• WHAT YOU WILL DO
Below are some records. Output the lines from the first one through the line that holds "S.camera = cam", exactly as written, with no pictures.

• DATA TO PROCESS
* * * * *

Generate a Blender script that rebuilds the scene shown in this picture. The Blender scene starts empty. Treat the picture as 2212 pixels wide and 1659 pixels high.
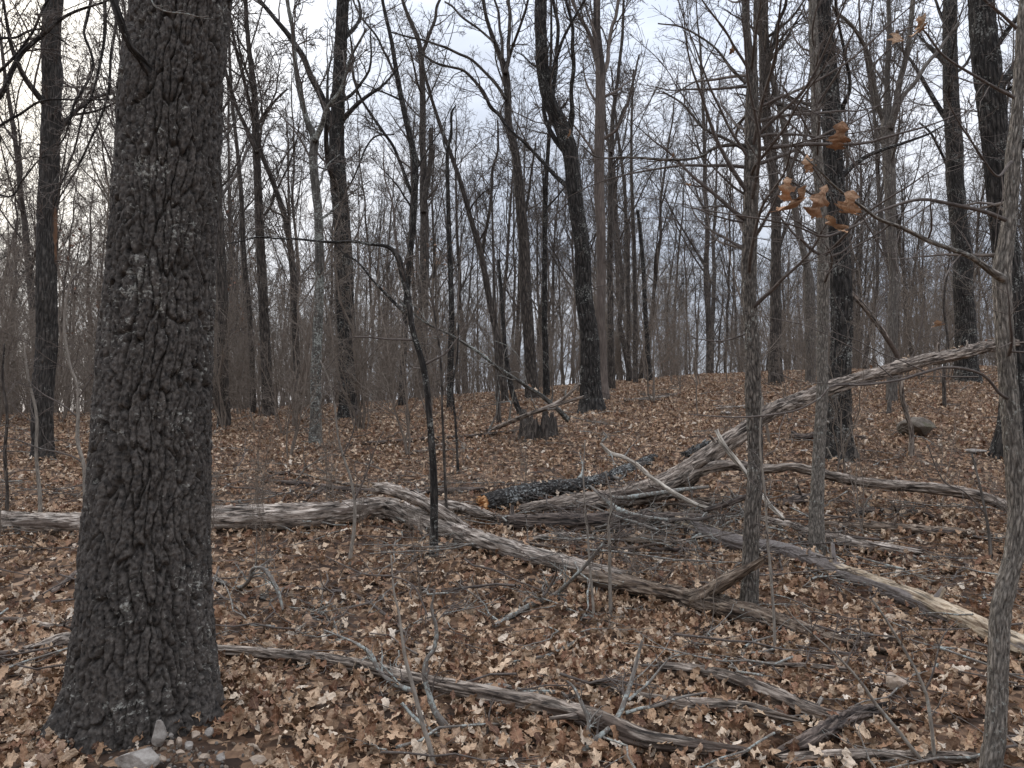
import bpy, math, random
import numpy as np
from mathutils import Vector

S = bpy.context.scene
ROOT = S.collection
rad = math.radians

# ------------------------------------------------------------------ camera, sky, sun, exposure
H_CAM = 1.5
PITCH = rad(2.0)
FPX, CXP, CYP = 1703.0, 1106.0, 829.5          # focal length and centre in a 2212 x 1659 frame
cd = bpy.data.cameras.new('camera')
cd.sensor_width = 36.0
cd.lens = 36.0 * FPX / 2212.0
cd.clip_start = 0.05
cd.clip_end = 3000.0
cam = bpy.data.objects.new('camera', cd)
cam.location = (0, 0, H_CAM)
cam.rotation_euler = (rad(90) + PITCH, 0, 0)
ROOT.objects.link(cam)
S.camera = cam

SUN_AZ, SUN_EL = rad(-40), rad(20)             # azimuth from +Y, negative = left
W = bpy.data.worlds.new('World')
S.world = W
W.use_nodes = True
wn, wl = W.node_tree.nodes, W.node_tree.links
wn.clear()
def N(nodes, typ, **kw):
    n = nodes.new(typ)
    for k, v in kw.items():
        if k.startswith('i_'):
            n.inputs[k[2:].replace('_', ' ')].default_value = v
        else:
            setattr(n, k, v)
    return n
def math_node(nodes, links, op, a, b=None, c=None, clamp=False):
    n = nodes.new('ShaderNodeMath'); n.operation = op; n.use_clamp = clamp
    for i, x in enumerate((a, b, c)):
        if x is None: continue
        if isinstance(x, (int, float)): n.inputs[i].default_value = x
        else: links.new(x, n.inputs[i])
    return n.outputs[0]
def ramp(nodes, links, fac, stops, interp='LINEAR'):
    r = nodes.new('ShaderNodeValToRGB'); cr = r.color_ramp; cr.interpolation = interp
    while len(cr.elements) < len(stops): cr.elements.new(0.5)
    for e, (p, c) in zip(cr.elements, stops):
        e.position = p; e.color = (c[0], c[1], c[2], 1) if not isinstance(c, (int, float)) else (c, c, c, 1)
    links.new(fac, r.inputs['Fac'])
    return r.outputs['Color']
def mixc(nodes, links, fac, a, b, mode='MIX'):
    m = nodes.new('ShaderNodeMix'); m.data_type = 'RGBA'; m.blend_type = mode
    for s, x in ((m.inputs[0], fac), (m.inputs[6], a), (m.inputs[7], b)):
        if isinstance(x, (int, float)): s.default_value = x
        elif isinstance(x, tuple): s.default_value = (x[0], x[1], x[2], 1)
        else: links.new(x, s)
    return m.outputs[2]

tc = N(wn, 'ShaderNodeTexCoord')
sky = N(wn, 'ShaderNodeTexSky', sky_type='NISHITA', sun_disc=False, sun_elevation=SUN_EL, sun_rotation=SUN_AZ)
bg1 = N(wn, 'ShaderNodeBackground'); bg1.inputs['Strength'].default_value = 0.08
wl.new(sky.outputs[0], bg1.inputs['Color'])
sep = N(wn, 'ShaderNodeSeparateXYZ'); wl.new(tc.outputs['Generated'], sep.inputs[0])
# cloud layer: brighter towards the zenith (overcast), lit through near the sun
dotn = N(wn, 'ShaderNodeVectorMath', operation='DOT_PRODUCT')
sd = (math.sin(SUN_AZ) * math.cos(SUN_EL), math.cos(SUN_AZ) * math.cos(SUN_EL), math.sin(SUN_EL))
wl.new(tc.outputs['Generated'], dotn.inputs[0]); dotn.inputs[1].default_value = sd
mp = N(wn, 'ShaderNodeMapping'); mp.inputs['Scale'].default_value = (1.2, 1.2, 4.5)
wl.new(tc.outputs['Generated'], mp.inputs[0])
nz = N(wn, 'ShaderNodeTexNoise'); nz.inputs['Scale'].default_value = 2.3; nz.inputs['Detail'].default_value = 6
wl.new(mp.outputs[0], nz.inputs['Vector'])
zc = math_node(wn, wl, 'MAXIMUM', sep.outputs['Z'], 0.0)
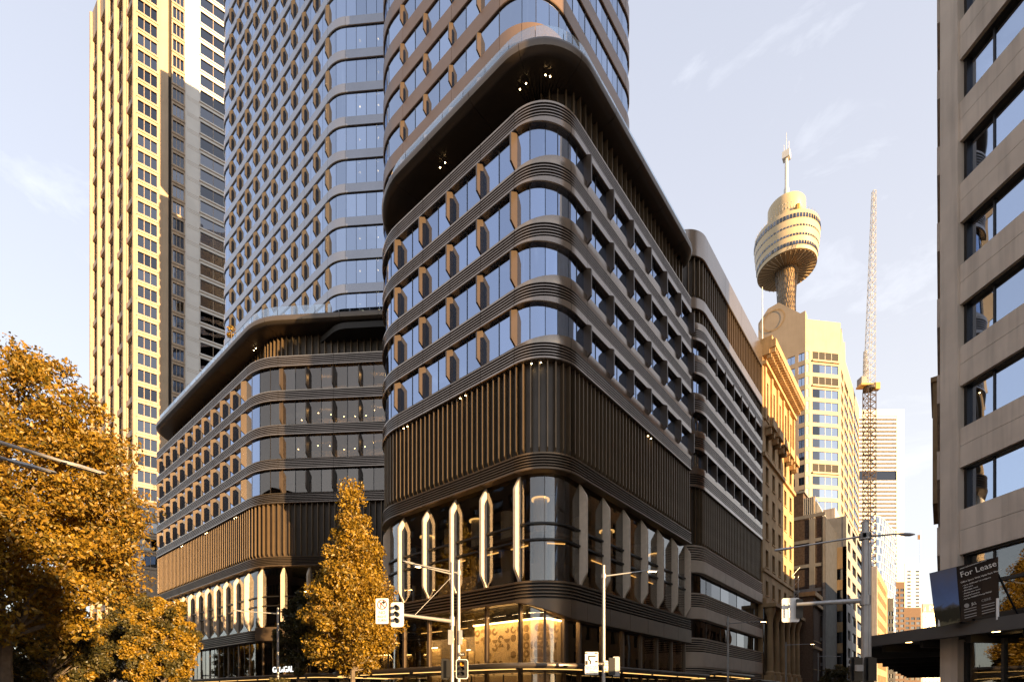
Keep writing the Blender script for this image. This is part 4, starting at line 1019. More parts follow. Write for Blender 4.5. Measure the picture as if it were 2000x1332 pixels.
M = MB(); M.tube((cr.x - ex.x * 1.4, cr.y - ex.y * 1.4, zs_ + 13), (jt.x, jt.y, jt.z - 1), 0.06, n=4); M.build('pendant_line', 'galvanised', ck)
M = MB(); M.tube((jt.x + ex.x * 0.5, jt.y + ex.y * 0.5, jt.z), (cr.x + ex.x * 1.6, cr.y + ex.y * 1.6, zs_ + 2), 0.05, n=4); M.build('hoist_rope', 'galvanised', ck)
flush()

# --- far towers closing the street
bnd = at(1720, 1356, 480)
fb = thing('office_tower', (bnd.x, bnd.y, 0), 'far pale tower striped by dark horizontal window bands behind the crane', 'office tower')
Fz = Frame(at(1676, 1356, 480).to_2d(), CR.to_2d()); wz = 43.0; zt_ = EYE + (HOR - 800) * 0.48
M = MB(); fbox(M, Fz, 0.4, wz - 7, -30, -0.8, 0, zt_ - 1); M.build('tower_core', 'glass_office', fb)
M = MB(); fbox(M, Fz, wz - 7, wz, -31, 0.2, 0, zt_); M.build('end_pier', 'white_panel', fb)
M = MB(); fbox(M, Fz, 0, wz - 7, -30, 0.1, zt_ - 6, zt_); M.build('parapet', 'white_panel', fb)
z = 20.0
while z < zt_ - 7:
    if not (EYE + (HOR - 938) * 0.48 < z < EYE + (HOR - 924) * 0.48):
        M = MB(); fbox(M, Fz, 0, wz - 7, -28, 0.0, z, z + 2.2); M.build('spandrel_band', 'white_panel', fb)
    z += 3.75
cw = thing('office_building', tuple(at(1730, 1356, 300).to_2d()) + (0,), 'curved glass office building shining gold below the striped tower', 'office building')
CWp = Path([at(1700, 1356, 296).to_2d(), at(1722, 1356, 300).to_2d(), at(1750, 1356, 330).to_2d()], [0, 12, 0])
M = MB(); M.prism(CWp.poly(-0.3) + [at(1745, 1356, 360).to_2d(), at(1700, 1356, 360).to_2d()], 0, EYE + 348 * 0.3 - 2); M.build('building_core', 'interior_dark', cw)
rw = 0
for z in [18 + 4.4 * k for k in range(20)]:
    q = 0.0; rw += 1
    while q + 1.7 < CWp.len:
        M = MB(); M.sweep(CWp, q + 0.1, q + 1.6, ringbox(-0.2, -0.1, z, z + 3.7)); piece(cw, 'glass_panel', M, 'glass_light' if (int(q * 3) + rw) % 3 else 'white_panel'); q += 1.7
    M = MB(); M.sweep(CWp, 0, CWp.len, ringbox(-0.3, 0.05, z + 3.75, z + 4.35)); piece(cw, 'floor_band', M, 'white_panel', True)
flush(200)
def block(name, label, px0, px1, py, d, depth_, m, rows_=0, step=3.8, gm='glass_office', z0=6, ncol=3, frac=0.7):
    o = thing(name, tuple(at((px0 + px1) / 2, 1356, d).to_2d()) + (0,), label, 'building')
    F = Frame(at(px0, 1356, d).to_2d(), CR.to_2d()); w = (px1 - px0) / 1000 * d; h = EYE + (HOR - py) / 1000 * d
    n = int((h - z0 - 3) / step); cw_ = w / ncol
    grid_wall(o, F, 0, w, 0, h, [(cw_ * i + cw_ * (1 - frac) / 2, cw_ * i + cw_ * (1 + frac) / 2) for i in range(ncol)], rowz(z0, step * 0.55, step, n), m, gm, th=0.6, recess=0.35)
    M = MB(); fbox(M, F, 0.02, w - 0.02, -depth_, -0.62, 0, h - 0.3); M.build('building_core', m, o); flush(); return o, F, w, h
block('office_tower', 'dark narrow tower edge low in the street gap', 1733, 1745, 1168, 250, 20, 'black_wall', ncol=2)
block('office_tower', 'brown tower in the street gap under the striped tower', 1747, 1767, 1136, 380, 30, 'brick_brown', ncol=2)
gt, Fq, w, h = block('office_tower', 'pale concrete tower with slot windows below a flagpole', 1767, 1800, 1100, 560, 30, 'white_panel', ncol=2, frac=0.45)
M = MB(); p = at(1798, 1356, 566); M.tube((p.x, p.y, h), (p.x, p.y, h + 38), 0.6, 0.35, 6); M.build('flagpole', 'galvanised', gt)
M = MB(); fbox(M, Frame((p.x, p.y), CR.to_2d()), -3.2, -0.3, -0.1, 0.1, h + 28, h + 33); M.build('flag', 'brick_brown', gt)
block('office_building', 'low brick building at the foot of the pale concrete tower', 1767, 1799, 1186, 420, 20, 'brick_brown', ncol=3)
sg, Fq, w, h = block('office_building', 'gold-lit low office block with rooftop lettering at the street end', 1802, 1850, 1196, 640, 25, 'gold_panel', ncol=6, gm='glass_light')
M = MB(); fbox(M, Fq, 0.5, w - 0.5, -4, -0.7, h, h + 11); M.build('roof_sign', 'bronze_dark', sg)
x, y, z = Fq.p(14.5, -0.55, h + 5.5); txt('Mu', 9.5, 'white_sign', sg, (x, y, z), (R(90), 0, YAW), 0.1)
mat('logo_blue', (0.03, 0.16, 0.5), 0.5); mat('logo_orange', (0.6, 0.25, 0.05), 0.5)
for k, m_ in ((0, 'logo_blue'), (1, 'logo_orange')):
    M = MB(); M.add([Fq.p(2.2 + 2.4 * k, -0.6, h + 2), Fq.p(5.0 + 2.2 * k, -0.6, h + 2), Fq.p(3.9 + 2.3 * k, -0.6, h + 8.5)], [(0, 1, 2)]); M.build('logo', m_, sg)
# street end: low cross building
block('low_building', 'distant low building closing the end of the side street', 1700, 1850, 1318, 700, 25, 'concrete', ncol=20, z0=4)

# ------------------------------------------------------------------ concrete building at the right, chamfered to the corner
rb = thing('office_building', (12, 40, 0), 'brown concrete office block with ribbon windows at the right edge', 'office building')
Fch = Frame((0.0, 29.6), (0.72, -0.70)); CHL = 7.2
zc = rowz(9.5, 1.82, 3.48, 8)
cols = [(0.88, 6.9)]
RT = 52.0
W = MB(); fbox(W, Fch, 0, 0.80, -0.9, 0.10, 0, RT); pl = W.build('corner_pier', 'concrete', rb)
W = MB(); fbox(W, Fch, 6.9, CHL, -0.9, 0.10, 0, RT); W.build('corner_pier', 'concrete', rb)
zz = [7.62] + [c for r in zc for c in r] + [zc[-1][1] + 1.66]
for i in range(0, len(zz), 2):
    h2 = (zz[i] + zz[i + 1]) / 2 + 0.08
    for a, b in ((zz[i], h2 - 0.008), (h2 + 0.008, zz[i + 1])):
        for u0, u1 in ((0.80, 4.2), (4.215, 6.9)):
            M = MB(); fbox(M, Fch, u0 + 0.003, u1, -0.55, 0.0, a, b); M.build('spandrel_panel', 'concrete', rb)
    M = MB(); fbox(M, Fch, 0.80, 6.9, -0.6, -0.02, h2 - 0.05, h2 + 0.05); M.build('panel_joint', 'black_wall', rb)
ms_ = [0.88, 1.95, 3.12, 4.3, 5.5, 6.9]
for (z0, z1) in zc + [(4.9, 7.6)]:
    for a, b in zip(ms_[:-1], ms_[1:]):
        M = MB(); fbox(M, Fch, a + 0.04, b - 0.04, -0.38, -0.34, z0 + 0.05, z1 - 0.05); M.build('window_pane', 'glass_tower' if z0 > 8 else 'glass_clear', rb)
        M = MB(); fbox(M, Fch, b - 0.035, b + 0.035, -0.40, -0.30, z0, z1); M.build('mullion', 'frame_dark', rb)
    M = MB(); fbox(M, Fch, 0.81, 6.9, -0.42, -0.16, z0 - 0.03, z0 + 0.06); fbox(M, Fch, 0.81, 6.9, -0.42, -0.16, z1 - 0.06, z1 + 0.03); fbox(M, Fch, 0.81, 0.93, -0.42, -0.2, z0 + 0.06, z1 - 0.06); M.build('window_frame', 'frame_dark', rb)
for z in (6.2,):
    M = MB(); fbox(M, Fch, 0.9, 6.9, -0.38, -0.25, z, z + 0.14); M.build('window_bar', 'frame_dark', rb)
M = MB(); fbox(M, Fch, 1.0, 6.8, -1.6, -1.5, 4.6, 7.6); M.build('blind', 'column_white', rb)
M = MB(); M.prism([(0.9, 29.9), (5.6, 25.4), (60, 25.4), (60, 55), (0.9, 55)], 0, RT); M.build('building_core', 'interior_dark', rb)
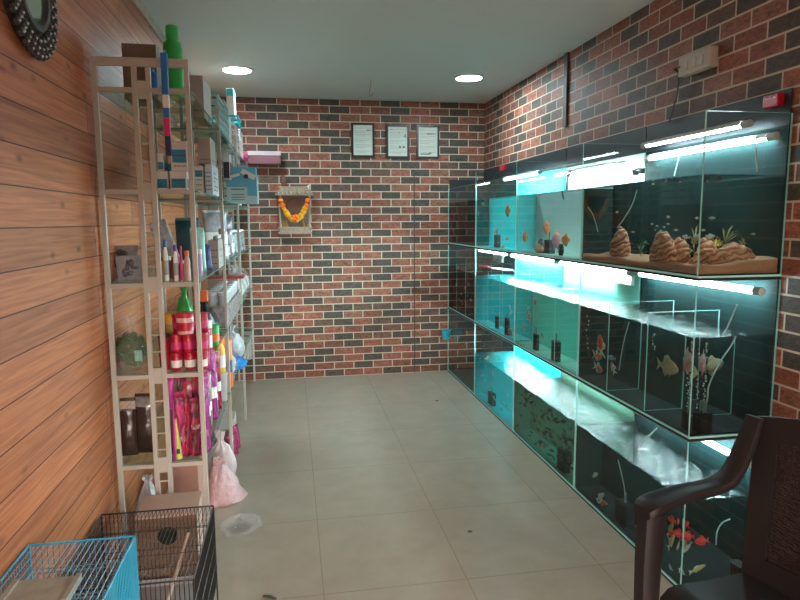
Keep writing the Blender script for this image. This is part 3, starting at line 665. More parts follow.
# bottom tier
for i, (u, v) in enumerate([(480, 360), (477, 366), (478, 372), (485, 366), (493, 374), (477, 378), (484, 381), (487, 393), (494, 398), (489, 388), (505, 405), (509, 409), (492, 383), (507, 394), (482, 376), (501, 408)]):
    fish('tetra' if i % 4 else 'yellow', tp(u, v, .05+.06*rnd.random()), .075, rnd.uniform(-30, 210), rnd.uniform(-50, 50), 'small silvery fish in the blue bottom aquarium', 'silvery fish in the blue bottom aquarium')
n = 0
while n < 130:
    u = rnd.uniform(515, 574); top = 381+(u-515)*.83; bot = 432+(u-515)*.95
    v = rnd.uniform(top, bot)
    if v > bot-3: continue
    p = tp(u, v, rnd.uniform(.02, .16))
    if p.z < .05 or p.z > .37 or p.y > 4.05: continue
    fish('fry', p, rnd.uniform(.045, .07), rnd.uniform(0, 360), rnd.uniform(-40, 40), 'tiny dark fish fry in the murky green bottom aquarium', 'fish fry in the murky green aquarium'); n += 1
fish('orange', tp(542, 446, .05), .05, 180, 0, 'lone small reddish fish low among the fry of the green tank')
for u, v, k, l, h, pt, lb in [(579, 482, 'grey', .07, 170, 30, 'grey fish at the left end of the near bottom tank'), (595, 475, 'white', .075, 175, 35, 'pale fish swimming above the bottom rim in the near bottom tank'), (600, 497, 'white', .10, 185, 45, 'white koi angled down over the orange koi'), (602, 503, 'koi', .10, 190, 20, 'orange and white koi beneath the white koi'), (629, 534, 'koi', .085, 170, 15, 'orange fish close to the floor left of the chair arm'), (638, 525, 'slim', .08, 160, 45, 'pale slim fish beside the chair arm')]:
    fish(k, tp(u, v, .07), l, h, pt, lb)
for u, v, k, l, h, pt, lb in [(672, 520, 'parrot', .05, 20, 0, 'red fish highest behind the chair arm, left of the tank corner'), (673, 534, 'parrot', .05, 20, -20, 'red fish below the highest one, left of the tank corner'), (670, 530, 'slim', .10, 160, 60, 'pale slim fish with its nose up beside the red ones'), (671, 542, 'slim', .10, 165, 60, 'lower pale slim fish left of the tank corner'), (671, 570, 'grey', .05, 20, 60, 'small dim fish near the floor left of the tank corner')]:
    fish(k, tp(u, v, .06), l, h, pt, lb)
for u, v, k, l, h, pt, lb in [(686, 524, 'parrot', .04, -60, 10, 'small red fish just right of the tank corner'), (688, 536, 'parrot', .06, 60, 0, 'red fish in the middle behind the end glass'), (702, 541, 'parrot', .06, 70, -10, 'red fish farthest right behind the end glass'), (688, 547, 'grey', .055, 100, -50, 'dim greenish fish below the red ones at the end glass'), (697, 569, 'slim', .085, -80, 15, 'pale yellow fish lying low above the chair seat')]:
    fish(k, ep(u, v, .07), l, h, pt, lb)

# ---- things in the tanks
def rock_mat():
    m, t, o = nt('layered_rock'); p = N(t, 'ShaderNodeBsdfPrincipled', i_Roughness=.9); tc = N(t, 'ShaderNodeTexCoord')
    mp = N(t, 'ShaderNodeMapping'); mp.inputs['Rotation'].default_value = (.25, .2, 0); L(t, tc.outputs['Object'], mp.inputs[0])
    wv = N(t, 'ShaderNodeTexWave', bands_direction='Z', i_Scale=13, i_Distortion=7.0, i_Detail=3); wv.inputs['Detail Scale'].default_value = 1.6; L(t, mp.outputs[0], wv.inputs[0])
    rp = N(t, 'ShaderNodeValToRGB'); e = rp.color_ramp.elements; e[0].position = .1; e[0].color = (.55, .20, .11, 1); e[1].position = .5; e[1].color = (1.0, .50, .32, 1); L(t, wv.outputs['Fac'], rp.inputs[0])
    L(t, rp.outputs[0], p.inputs['Base Color']); b = N(t, 'ShaderNodeBump', i_Strength=1, i_Distance=.012); L(t, wv.outputs['Fac'], b.inputs['Height']); L(t, b.outputs[0], p.inputs['Normal'])
    L(t, p.outputs[0], o.inputs[0]); return m
def sand(y0, y1, z, name, m_, lb):
    bm = bmesh.new(); nx, ny = 14, 34; g = []
    for i in range(nx+1):
        r = []
        for j in range(ny+1):
            x = XT+.010+(XR-.016-XT-.010)*i/nx; y = y0+(y1-y0)*j/ny
            r.append(bm.verts.new((x, y, z+.030+.012*noise.noise((x*9, y*6, 1))+.010*i/nx+(.022*math.exp(-((j-4)/5)**2)*(i/nx)))))
        g.append(r)
    for i in range(nx):
        for j in range(ny): bm.faces.new((g[i][j], g[i+1][j], g[i+1][j+1], g[i][j+1]))
    ge = bmesh.ops.extrude_face_region(bm, geom=bm.faces[:])
    for v in [e for e in ge['geom'] if isinstance(e, bmesh.types.BMVert)]: v.co.z = z
    bmesh.ops.recalc_face_normals(bm, faces=bm.faces)
    me = bpy.data.meshes.new(name); bm.to_mesh(me); bm.free(); me.materials.append(m_)
    for p in me.polygons: p.use_smooth = True
    o = bpy.data.objects.new(name, me); COL.objects.link(o); return tag(o, lb, 'sand', kind='stuff')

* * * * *

• RESPONSE TO THE EXERCISE
Generate a Blender script that rebuilds the scene shown in this picture. The Blender scene starts empty. Treat the picture as 2212 pixels wide and 1659 pixels high.
import bpy, math, random
import numpy as np
from mathutils import Vector

S = bpy.context.scene
ROOT = S.collection
rad = math.radians

# ------------------------------------------------------------------ camera, sky, sun, exposure
H_CAM = 1.5
PITCH = rad(2.0)
FPX, CXP, CYP = 1703.0, 1106.0, 829.5          # focal length and centre in a 2212 x 1659 frame
cd = bpy.data.cameras.new('camera')
cd.sensor_width = 36.0
cd.lens = 36.0 * FPX / 2212.0
cd.clip_start = 0.05
cd.clip_end = 3000.0
cam = bpy.data.objects.new('camera', cd)
cam.location = (0, 0, H_CAM)
cam.rotation_euler = (rad(90) + PITCH, 0, 0)
ROOT.objects.link(cam)
S.camera = cam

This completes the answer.